> [Written request]: Among the entries that follow, locate the line with "Model this scene" and the line with "from mathutils import Vector, noise, Matrix". Output those lines and all lines in between, exactly, minus the pictures.

> [Given data]:
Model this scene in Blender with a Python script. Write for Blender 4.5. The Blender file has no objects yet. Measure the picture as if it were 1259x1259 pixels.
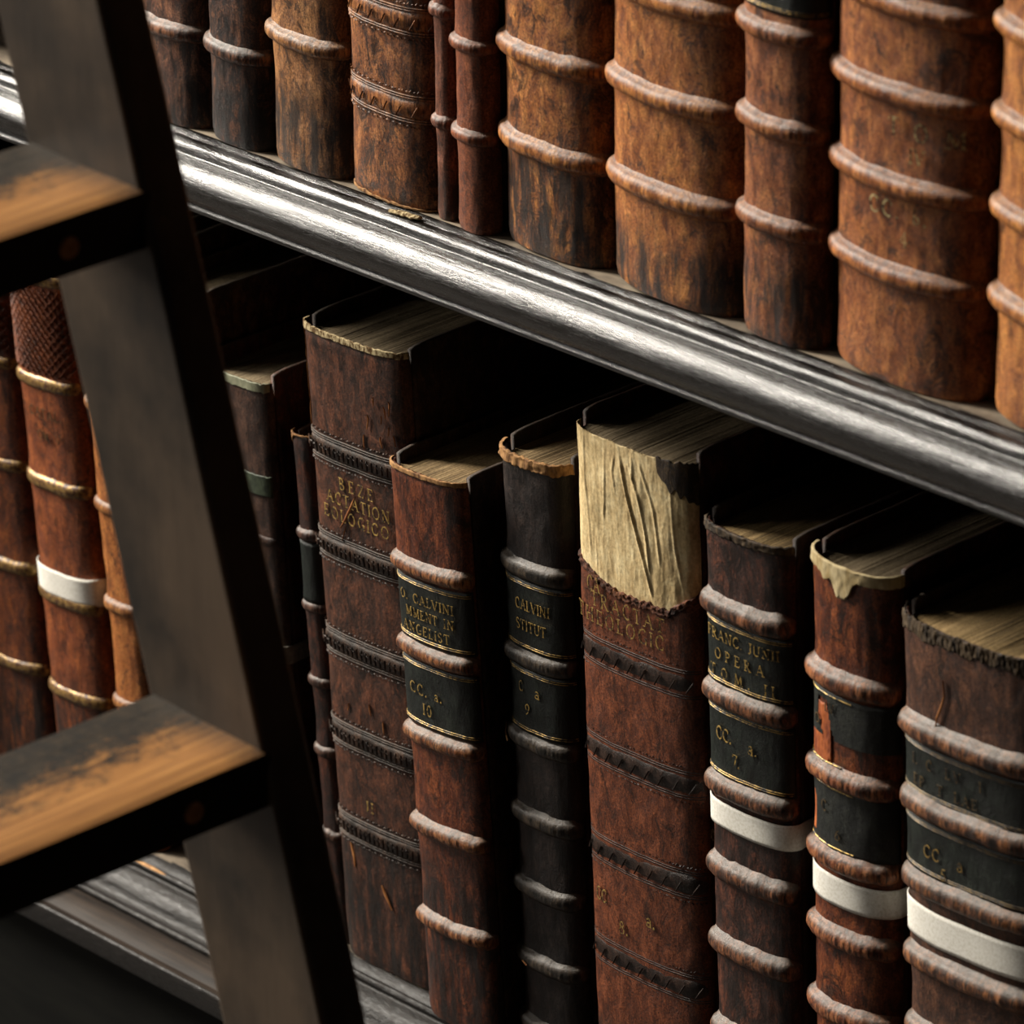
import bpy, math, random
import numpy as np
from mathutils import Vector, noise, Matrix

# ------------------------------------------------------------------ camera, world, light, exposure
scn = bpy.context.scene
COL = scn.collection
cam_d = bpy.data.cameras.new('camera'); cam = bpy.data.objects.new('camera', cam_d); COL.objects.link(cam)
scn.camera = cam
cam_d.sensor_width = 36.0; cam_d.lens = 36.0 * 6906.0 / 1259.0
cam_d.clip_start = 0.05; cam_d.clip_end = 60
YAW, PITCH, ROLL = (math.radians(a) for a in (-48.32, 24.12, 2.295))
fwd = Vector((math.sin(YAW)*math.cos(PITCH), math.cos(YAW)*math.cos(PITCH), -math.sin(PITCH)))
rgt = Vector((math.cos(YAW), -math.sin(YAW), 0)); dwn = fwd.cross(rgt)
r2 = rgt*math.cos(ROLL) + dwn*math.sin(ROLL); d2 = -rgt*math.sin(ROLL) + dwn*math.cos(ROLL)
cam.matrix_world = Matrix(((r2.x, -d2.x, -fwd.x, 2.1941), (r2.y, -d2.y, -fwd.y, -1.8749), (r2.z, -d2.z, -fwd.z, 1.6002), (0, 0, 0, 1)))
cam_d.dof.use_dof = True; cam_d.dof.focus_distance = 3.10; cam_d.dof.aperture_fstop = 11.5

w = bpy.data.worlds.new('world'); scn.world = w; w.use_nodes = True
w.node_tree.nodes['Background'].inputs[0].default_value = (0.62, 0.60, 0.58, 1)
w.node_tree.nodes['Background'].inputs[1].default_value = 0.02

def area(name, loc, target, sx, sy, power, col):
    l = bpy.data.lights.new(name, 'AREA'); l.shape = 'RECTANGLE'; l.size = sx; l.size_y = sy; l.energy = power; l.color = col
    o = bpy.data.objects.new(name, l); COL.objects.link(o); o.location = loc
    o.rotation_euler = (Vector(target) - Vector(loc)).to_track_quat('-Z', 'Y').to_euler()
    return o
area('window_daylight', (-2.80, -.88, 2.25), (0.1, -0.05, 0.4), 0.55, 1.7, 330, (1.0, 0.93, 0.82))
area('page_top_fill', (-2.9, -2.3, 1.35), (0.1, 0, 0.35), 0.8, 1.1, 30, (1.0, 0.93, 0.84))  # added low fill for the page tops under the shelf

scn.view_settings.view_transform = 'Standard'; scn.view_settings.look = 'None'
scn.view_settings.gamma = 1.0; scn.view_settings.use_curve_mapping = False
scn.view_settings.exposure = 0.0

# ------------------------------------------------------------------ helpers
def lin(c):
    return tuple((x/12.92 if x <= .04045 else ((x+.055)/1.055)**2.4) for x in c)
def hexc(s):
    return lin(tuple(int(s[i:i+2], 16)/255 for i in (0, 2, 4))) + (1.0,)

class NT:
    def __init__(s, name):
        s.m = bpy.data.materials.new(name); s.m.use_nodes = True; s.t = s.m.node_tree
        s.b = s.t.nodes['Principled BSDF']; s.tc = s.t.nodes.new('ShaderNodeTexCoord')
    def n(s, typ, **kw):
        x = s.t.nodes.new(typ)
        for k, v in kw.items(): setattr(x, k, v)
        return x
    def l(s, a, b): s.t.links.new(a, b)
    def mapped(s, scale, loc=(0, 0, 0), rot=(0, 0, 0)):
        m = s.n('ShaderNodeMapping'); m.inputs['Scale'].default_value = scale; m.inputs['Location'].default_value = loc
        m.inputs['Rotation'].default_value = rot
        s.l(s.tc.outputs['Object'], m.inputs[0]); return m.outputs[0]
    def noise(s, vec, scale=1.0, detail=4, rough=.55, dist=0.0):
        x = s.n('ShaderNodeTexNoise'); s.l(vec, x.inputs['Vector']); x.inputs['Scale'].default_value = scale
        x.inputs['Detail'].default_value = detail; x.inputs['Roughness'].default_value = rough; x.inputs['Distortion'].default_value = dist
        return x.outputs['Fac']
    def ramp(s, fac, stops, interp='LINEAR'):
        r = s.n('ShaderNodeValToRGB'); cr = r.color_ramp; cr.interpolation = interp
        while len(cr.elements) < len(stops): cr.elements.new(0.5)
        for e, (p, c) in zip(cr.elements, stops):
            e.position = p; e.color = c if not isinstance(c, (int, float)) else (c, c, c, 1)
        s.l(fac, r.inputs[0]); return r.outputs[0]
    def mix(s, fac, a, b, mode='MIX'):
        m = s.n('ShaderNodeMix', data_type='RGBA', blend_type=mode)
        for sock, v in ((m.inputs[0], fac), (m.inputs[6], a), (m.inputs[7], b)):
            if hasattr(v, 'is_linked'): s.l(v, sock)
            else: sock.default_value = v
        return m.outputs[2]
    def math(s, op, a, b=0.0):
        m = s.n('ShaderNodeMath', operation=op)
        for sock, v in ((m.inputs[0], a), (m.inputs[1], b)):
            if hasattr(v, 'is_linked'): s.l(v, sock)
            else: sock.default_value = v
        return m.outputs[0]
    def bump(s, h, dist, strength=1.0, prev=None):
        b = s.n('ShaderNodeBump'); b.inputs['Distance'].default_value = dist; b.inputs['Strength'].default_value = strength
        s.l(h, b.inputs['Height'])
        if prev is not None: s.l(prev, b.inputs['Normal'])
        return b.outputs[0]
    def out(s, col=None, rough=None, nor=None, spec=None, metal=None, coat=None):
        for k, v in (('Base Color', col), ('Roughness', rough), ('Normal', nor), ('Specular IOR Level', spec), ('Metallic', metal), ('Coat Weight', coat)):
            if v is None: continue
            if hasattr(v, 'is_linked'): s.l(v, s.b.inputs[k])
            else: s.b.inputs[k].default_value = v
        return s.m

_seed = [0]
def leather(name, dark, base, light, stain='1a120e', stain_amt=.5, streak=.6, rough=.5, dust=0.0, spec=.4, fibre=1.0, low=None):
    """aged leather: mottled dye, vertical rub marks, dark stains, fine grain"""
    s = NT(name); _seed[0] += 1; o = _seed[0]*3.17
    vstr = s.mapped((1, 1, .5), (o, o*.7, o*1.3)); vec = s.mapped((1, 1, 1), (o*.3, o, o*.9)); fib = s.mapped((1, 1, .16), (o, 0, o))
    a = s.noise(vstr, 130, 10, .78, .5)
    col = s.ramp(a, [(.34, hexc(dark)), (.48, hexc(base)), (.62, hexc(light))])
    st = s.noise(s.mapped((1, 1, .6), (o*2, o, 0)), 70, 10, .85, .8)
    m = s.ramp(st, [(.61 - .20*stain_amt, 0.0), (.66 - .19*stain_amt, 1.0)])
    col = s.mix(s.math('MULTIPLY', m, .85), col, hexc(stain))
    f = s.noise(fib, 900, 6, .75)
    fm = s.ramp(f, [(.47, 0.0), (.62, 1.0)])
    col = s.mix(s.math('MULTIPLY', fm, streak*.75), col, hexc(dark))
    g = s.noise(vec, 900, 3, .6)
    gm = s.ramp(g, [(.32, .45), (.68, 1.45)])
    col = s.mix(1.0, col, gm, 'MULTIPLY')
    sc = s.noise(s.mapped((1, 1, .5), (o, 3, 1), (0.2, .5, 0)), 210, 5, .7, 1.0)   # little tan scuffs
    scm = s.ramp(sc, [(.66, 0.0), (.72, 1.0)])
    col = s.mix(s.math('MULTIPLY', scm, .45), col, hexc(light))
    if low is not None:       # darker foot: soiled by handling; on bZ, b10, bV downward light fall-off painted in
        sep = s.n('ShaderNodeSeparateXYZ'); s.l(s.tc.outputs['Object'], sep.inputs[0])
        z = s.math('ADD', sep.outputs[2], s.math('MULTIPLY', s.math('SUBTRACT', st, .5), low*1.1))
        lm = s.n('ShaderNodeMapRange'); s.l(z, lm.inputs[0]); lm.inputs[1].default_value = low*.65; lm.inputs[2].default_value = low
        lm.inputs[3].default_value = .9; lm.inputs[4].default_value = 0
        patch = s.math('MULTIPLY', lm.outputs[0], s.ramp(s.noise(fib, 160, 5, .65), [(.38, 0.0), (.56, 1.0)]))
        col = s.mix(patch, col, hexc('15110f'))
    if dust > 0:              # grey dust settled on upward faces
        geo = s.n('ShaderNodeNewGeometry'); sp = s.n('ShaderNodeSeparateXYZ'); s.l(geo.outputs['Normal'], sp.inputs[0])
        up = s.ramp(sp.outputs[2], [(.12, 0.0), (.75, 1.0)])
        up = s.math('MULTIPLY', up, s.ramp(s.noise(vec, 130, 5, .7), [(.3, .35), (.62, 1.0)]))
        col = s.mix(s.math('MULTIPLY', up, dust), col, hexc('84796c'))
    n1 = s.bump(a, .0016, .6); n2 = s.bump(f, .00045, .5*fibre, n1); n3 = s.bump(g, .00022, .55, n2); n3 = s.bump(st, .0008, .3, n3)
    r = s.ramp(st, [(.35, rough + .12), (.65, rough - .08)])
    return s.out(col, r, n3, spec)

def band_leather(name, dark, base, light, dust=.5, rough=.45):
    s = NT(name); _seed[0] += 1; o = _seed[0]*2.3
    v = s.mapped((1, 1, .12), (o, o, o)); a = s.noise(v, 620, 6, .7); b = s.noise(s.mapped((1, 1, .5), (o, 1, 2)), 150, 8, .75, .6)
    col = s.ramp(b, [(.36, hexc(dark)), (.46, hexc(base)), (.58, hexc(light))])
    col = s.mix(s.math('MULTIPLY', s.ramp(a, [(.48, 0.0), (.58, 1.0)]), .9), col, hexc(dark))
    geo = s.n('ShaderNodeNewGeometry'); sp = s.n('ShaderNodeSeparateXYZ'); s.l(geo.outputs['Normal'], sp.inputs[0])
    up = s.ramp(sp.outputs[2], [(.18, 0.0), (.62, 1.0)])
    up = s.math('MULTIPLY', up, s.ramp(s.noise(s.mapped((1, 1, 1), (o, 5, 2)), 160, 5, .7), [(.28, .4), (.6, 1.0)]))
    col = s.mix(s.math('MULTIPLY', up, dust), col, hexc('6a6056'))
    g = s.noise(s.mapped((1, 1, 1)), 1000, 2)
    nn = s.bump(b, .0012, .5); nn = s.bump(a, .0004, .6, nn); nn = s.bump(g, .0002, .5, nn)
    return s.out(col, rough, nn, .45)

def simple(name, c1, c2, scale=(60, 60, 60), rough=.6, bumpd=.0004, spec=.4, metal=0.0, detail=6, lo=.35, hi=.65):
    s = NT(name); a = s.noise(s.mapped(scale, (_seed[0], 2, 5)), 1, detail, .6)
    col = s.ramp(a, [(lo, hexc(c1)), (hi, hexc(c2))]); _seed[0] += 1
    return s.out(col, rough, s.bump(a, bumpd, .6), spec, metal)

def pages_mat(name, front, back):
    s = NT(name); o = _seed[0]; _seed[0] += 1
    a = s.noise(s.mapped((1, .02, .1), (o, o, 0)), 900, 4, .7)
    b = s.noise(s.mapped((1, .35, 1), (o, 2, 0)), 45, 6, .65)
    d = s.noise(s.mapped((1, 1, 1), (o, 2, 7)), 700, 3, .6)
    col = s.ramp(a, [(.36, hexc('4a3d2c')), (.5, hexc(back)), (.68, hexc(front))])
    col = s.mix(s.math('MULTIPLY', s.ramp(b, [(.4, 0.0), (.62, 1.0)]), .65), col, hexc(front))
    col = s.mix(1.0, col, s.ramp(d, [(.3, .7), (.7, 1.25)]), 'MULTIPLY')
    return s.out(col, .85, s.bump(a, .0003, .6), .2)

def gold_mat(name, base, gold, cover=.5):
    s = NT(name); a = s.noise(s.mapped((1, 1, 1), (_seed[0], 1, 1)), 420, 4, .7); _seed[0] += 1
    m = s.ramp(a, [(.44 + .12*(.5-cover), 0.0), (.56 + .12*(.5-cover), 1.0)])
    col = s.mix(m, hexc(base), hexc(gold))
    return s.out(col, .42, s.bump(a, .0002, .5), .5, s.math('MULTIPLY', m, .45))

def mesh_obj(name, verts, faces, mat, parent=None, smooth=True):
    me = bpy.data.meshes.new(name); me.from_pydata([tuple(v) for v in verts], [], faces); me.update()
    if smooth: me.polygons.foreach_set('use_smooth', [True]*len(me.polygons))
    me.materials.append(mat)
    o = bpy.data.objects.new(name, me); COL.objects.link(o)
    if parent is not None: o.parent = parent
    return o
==
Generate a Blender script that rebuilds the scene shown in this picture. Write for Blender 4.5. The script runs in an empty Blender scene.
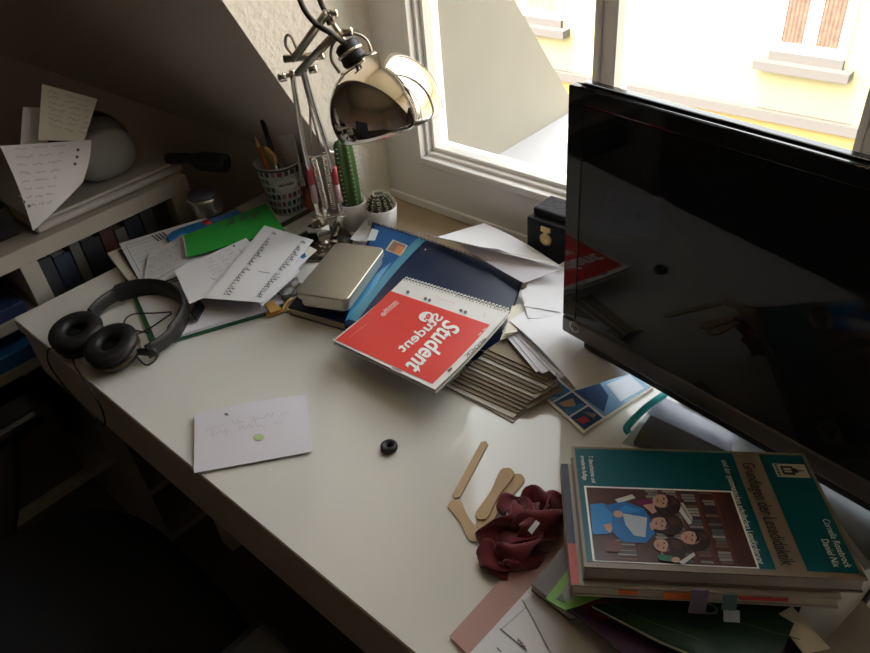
==
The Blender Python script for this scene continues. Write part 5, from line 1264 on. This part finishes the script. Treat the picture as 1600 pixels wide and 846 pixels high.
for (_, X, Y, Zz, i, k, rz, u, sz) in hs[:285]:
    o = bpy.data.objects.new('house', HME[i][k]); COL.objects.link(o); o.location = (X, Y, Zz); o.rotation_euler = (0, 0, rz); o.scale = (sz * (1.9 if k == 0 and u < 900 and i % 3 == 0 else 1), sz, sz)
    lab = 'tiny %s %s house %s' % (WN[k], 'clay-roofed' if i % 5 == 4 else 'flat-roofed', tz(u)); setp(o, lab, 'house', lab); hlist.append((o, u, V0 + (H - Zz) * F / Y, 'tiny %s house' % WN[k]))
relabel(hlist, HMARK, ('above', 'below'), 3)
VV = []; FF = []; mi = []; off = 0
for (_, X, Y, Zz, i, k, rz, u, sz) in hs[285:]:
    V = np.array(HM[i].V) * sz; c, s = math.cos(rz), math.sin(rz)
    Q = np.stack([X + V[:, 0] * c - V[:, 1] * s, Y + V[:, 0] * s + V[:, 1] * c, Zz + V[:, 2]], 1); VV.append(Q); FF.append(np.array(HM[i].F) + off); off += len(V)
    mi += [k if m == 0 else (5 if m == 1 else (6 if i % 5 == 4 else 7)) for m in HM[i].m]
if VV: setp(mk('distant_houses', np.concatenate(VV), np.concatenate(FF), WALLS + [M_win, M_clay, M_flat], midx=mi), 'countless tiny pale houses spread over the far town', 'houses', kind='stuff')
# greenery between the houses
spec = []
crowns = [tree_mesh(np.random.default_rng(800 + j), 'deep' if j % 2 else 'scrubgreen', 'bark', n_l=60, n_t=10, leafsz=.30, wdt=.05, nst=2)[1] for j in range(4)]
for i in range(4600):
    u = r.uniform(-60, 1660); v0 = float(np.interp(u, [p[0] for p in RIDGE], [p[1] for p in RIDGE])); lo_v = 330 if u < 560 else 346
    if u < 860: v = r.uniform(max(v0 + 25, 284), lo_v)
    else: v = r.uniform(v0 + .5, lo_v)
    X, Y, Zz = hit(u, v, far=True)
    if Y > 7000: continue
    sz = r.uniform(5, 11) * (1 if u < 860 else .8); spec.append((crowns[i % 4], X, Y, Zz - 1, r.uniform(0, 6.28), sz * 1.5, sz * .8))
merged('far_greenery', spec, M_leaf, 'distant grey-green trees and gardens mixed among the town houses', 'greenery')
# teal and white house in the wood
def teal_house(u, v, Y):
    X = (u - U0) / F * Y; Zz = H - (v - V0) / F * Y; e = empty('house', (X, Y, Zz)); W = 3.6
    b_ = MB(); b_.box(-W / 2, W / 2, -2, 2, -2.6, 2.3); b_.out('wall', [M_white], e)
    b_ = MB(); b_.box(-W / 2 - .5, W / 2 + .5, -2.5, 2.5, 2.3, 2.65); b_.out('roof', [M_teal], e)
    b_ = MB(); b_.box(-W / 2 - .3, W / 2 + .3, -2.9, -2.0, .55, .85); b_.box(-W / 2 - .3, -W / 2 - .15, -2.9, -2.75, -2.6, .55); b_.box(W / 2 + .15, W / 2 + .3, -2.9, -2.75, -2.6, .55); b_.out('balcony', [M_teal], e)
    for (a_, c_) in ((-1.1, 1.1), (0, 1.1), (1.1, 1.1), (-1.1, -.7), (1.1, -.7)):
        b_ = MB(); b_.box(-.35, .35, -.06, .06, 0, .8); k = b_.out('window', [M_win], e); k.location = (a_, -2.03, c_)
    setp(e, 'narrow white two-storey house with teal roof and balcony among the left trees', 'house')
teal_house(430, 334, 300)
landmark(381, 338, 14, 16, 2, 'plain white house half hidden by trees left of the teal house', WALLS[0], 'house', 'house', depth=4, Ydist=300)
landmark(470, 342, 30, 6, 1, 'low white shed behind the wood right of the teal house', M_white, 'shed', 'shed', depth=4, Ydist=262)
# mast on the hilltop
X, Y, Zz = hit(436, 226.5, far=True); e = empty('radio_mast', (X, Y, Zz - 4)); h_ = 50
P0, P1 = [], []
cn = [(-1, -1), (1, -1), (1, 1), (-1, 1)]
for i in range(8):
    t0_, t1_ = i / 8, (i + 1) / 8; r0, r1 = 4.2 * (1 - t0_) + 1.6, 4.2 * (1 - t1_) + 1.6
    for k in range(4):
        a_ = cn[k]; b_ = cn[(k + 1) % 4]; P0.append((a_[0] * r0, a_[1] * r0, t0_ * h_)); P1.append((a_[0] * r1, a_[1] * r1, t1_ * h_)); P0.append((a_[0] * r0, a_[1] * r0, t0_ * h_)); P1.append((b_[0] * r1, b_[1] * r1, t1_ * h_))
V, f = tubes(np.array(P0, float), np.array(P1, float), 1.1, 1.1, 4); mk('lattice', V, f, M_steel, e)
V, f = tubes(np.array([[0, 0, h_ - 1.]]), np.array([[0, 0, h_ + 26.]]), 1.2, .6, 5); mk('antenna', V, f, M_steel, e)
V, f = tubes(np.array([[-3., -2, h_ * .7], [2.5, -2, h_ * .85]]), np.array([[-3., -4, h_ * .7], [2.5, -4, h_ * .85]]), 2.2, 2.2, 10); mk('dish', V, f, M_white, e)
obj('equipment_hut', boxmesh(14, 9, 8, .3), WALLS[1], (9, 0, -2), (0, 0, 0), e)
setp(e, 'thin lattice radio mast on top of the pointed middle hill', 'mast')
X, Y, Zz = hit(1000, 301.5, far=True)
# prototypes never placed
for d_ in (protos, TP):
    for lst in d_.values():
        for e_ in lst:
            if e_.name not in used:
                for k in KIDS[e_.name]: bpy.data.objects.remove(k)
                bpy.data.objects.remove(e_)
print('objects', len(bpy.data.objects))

> [Response]:
Model this scene in Blender with a Python script. Write for Blender 4.5. The Blender file has no objects yet. Measure the picture as if it were 1259x1259 pixels.
import bpy, math, random
import numpy as np
from mathutils import Vector, noise, Matrix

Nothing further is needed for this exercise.